> [DATASET RECORDS]
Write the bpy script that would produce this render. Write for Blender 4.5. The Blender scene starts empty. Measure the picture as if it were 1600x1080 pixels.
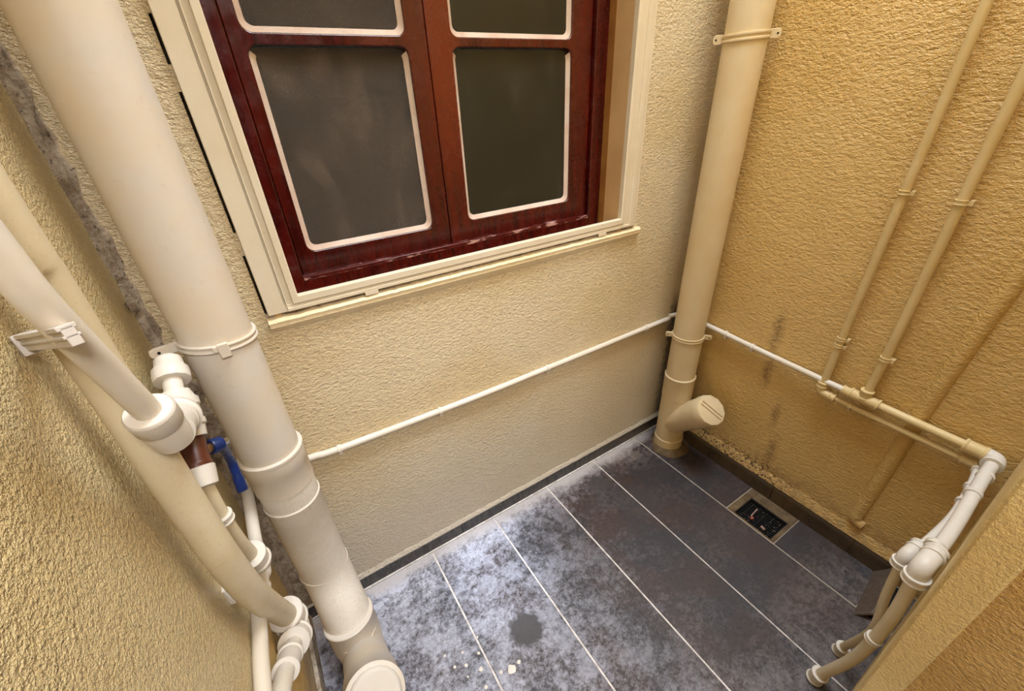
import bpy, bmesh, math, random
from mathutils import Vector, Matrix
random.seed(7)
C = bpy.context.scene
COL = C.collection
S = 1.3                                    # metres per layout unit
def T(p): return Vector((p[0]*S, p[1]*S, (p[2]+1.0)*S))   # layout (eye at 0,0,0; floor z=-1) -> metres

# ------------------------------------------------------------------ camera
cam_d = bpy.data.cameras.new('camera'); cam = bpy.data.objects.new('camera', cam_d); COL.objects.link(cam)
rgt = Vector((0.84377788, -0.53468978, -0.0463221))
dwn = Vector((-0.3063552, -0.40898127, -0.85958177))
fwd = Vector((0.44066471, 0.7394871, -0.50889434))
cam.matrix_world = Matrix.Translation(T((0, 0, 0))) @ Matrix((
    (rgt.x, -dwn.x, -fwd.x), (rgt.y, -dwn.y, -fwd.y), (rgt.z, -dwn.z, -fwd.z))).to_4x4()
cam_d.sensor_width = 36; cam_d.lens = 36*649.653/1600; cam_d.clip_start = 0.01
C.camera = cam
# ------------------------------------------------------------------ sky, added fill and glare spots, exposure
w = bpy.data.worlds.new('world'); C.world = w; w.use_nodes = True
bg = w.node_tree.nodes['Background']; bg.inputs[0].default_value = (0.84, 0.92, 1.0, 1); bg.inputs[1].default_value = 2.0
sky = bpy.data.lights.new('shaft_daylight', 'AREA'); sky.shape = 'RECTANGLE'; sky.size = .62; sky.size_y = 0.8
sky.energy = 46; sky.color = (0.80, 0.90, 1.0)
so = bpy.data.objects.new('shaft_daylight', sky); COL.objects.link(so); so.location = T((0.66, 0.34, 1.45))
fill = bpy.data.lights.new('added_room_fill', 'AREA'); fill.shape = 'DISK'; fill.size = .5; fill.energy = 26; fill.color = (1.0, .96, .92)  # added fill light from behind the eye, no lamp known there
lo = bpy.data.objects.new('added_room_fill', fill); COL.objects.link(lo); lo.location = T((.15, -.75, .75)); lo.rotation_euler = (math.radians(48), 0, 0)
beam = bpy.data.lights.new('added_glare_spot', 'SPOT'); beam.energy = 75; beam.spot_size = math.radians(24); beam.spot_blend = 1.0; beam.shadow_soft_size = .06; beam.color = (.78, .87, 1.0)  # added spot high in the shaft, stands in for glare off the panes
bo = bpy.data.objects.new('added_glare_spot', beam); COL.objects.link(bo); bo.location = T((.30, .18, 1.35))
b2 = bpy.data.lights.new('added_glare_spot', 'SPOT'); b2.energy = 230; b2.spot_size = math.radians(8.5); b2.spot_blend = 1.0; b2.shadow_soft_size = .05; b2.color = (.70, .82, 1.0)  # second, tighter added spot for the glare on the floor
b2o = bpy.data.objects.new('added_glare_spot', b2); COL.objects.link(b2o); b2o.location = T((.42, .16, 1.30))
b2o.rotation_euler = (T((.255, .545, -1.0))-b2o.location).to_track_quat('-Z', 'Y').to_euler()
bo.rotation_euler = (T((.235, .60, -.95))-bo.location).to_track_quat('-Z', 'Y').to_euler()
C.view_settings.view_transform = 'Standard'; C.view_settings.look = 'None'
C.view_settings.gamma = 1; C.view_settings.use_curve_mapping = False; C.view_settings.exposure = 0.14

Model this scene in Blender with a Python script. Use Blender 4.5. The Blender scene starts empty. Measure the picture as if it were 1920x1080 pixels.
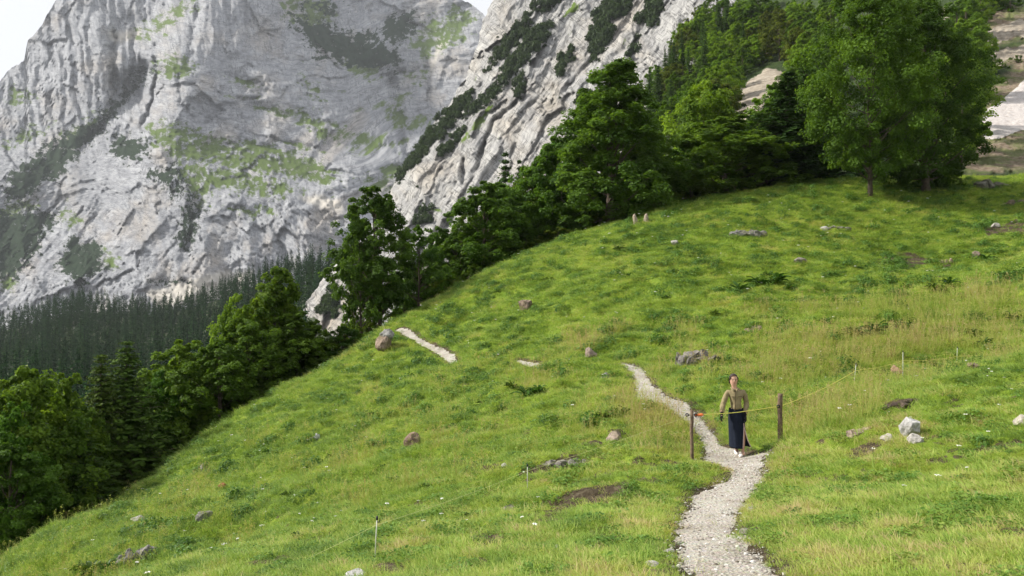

> [PROBLEM TO WORK ON] Leave out the pictures and copy every record above exactly.

> [RESPONSE]
Write the bpy script that would produce this render. Write for Blender 4.5. The Blender scene starts empty. Measure the picture as if it were 1600x1080 pixels.
import bpy, bmesh, math, random
from mathutils import Vector, Matrix
random.seed(7)
C = bpy.context.scene
COL = C.collection
S = 1.3                                    # metres per layout unit
def T(p): return Vector((p[0]*S, p[1]*S, (p[2]+1.0)*S))   # layout (eye at 0,0,0; floor z=-1) -> metres

# ------------------------------------------------------------------ camera
cam_d = bpy.data.cameras.new('camera'); cam = bpy.data.objects.new('camera', cam_d); COL.objects.link(cam)
rgt = Vector((0.84377788, -0.53468978, -0.0463221))
dwn = Vector((-0.3063552, -0.40898127, -0.85958177))
fwd = Vector((0.44066471, 0.7394871, -0.50889434))
cam.matrix_world = Matrix.Translation(T((0, 0, 0))) @ Matrix((
    (rgt.x, -dwn.x, -fwd.x), (rgt.y, -dwn.y, -fwd.y), (rgt.z, -dwn.z, -fwd.z))).to_4x4()
cam_d.sensor_width = 36; cam_d.lens = 36*649.653/1600; cam_d.clip_start = 0.01
C.camera = cam
# ------------------------------------------------------------------ sky, added fill and glare spots, exposure
w = bpy.data.worlds.new('world'); C.world = w; w.use_nodes = True
bg = w.node_tree.nodes['Background']; bg.inputs[0].default_value = (0.84, 0.92, 1.0, 1); bg.inputs[1].default_value = 2.0
sky = bpy.data.lights.new('shaft_daylight', 'AREA'); sky.shape = 'RECTANGLE'; sky.size = .62; sky.size_y = 0.8
sky.energy = 46; sky.color = (0.80, 0.90, 1.0)
so = bpy.data.objects.new('shaft_daylight', sky); COL.objects.link(so); so.location = T((0.66, 0.34, 1.45))
fill = bpy.data.lights.new('added_room_fill', 'AREA'); fill.shape = 'DISK'; fill.size = .5; fill.energy = 26; fill.color = (1.0, .96, .92)  # added fill light from behind the eye, no lamp known there
lo = bpy.data.objects.new('added_room_fill', fill); COL.objects.link(lo); lo.location = T((.15, -.75, .75)); lo.rotation_euler = (math.radians(48), 0, 0)
beam = bpy.data.lights.new('added_glare_spot', 'SPOT'); beam.energy = 75; beam.spot_size = math.radians(24); beam.spot_blend = 1.0; beam.shadow_soft_size = .06; beam.color = (.78, .87, 1.0)  # added spot high in the shaft, stands in for glare off the panes
bo = bpy.data.objects.new('added_glare_spot', beam); COL.objects.link(bo); bo.location = T((.30, .18, 1.35))
b2 = bpy.data.lights.new('added_glare_spot', 'SPOT'); b2.energy = 230; b2.spot_size = math.radians(8.5); b2.spot_blend = 1.0; b2.shadow_soft_size = .05; b2.color = (.70, .82, 1.0)  # second, tighter added spot for the glare on the floor
b2o = bpy.data.objects.new('added_glare_spot', b2); COL.objects.link(b2o); b2o.location = T((.42, .16, 1.30))
b2o.rotation_euler = (T((.255, .545, -1.0))-b2o.location).to_track_quat('-Z', 'Y').to_euler()
bo.rotation_euler = (T((.235, .60, -.95))-bo.location).to_track_quat('-Z', 'Y').to_euler()
C.view_settings.view_transform = 'Standard'; C.view_settings.look = 'None'
C.view_settings.gamma = 1; C.view_settings.use_curve_mapping = False; C.view_settings.exposure = 0.14

Model this scene in Blender with a Python script. Use Blender 4.5. The Blender scene starts empty. Measure the picture as if it were 1920x1080 pixels.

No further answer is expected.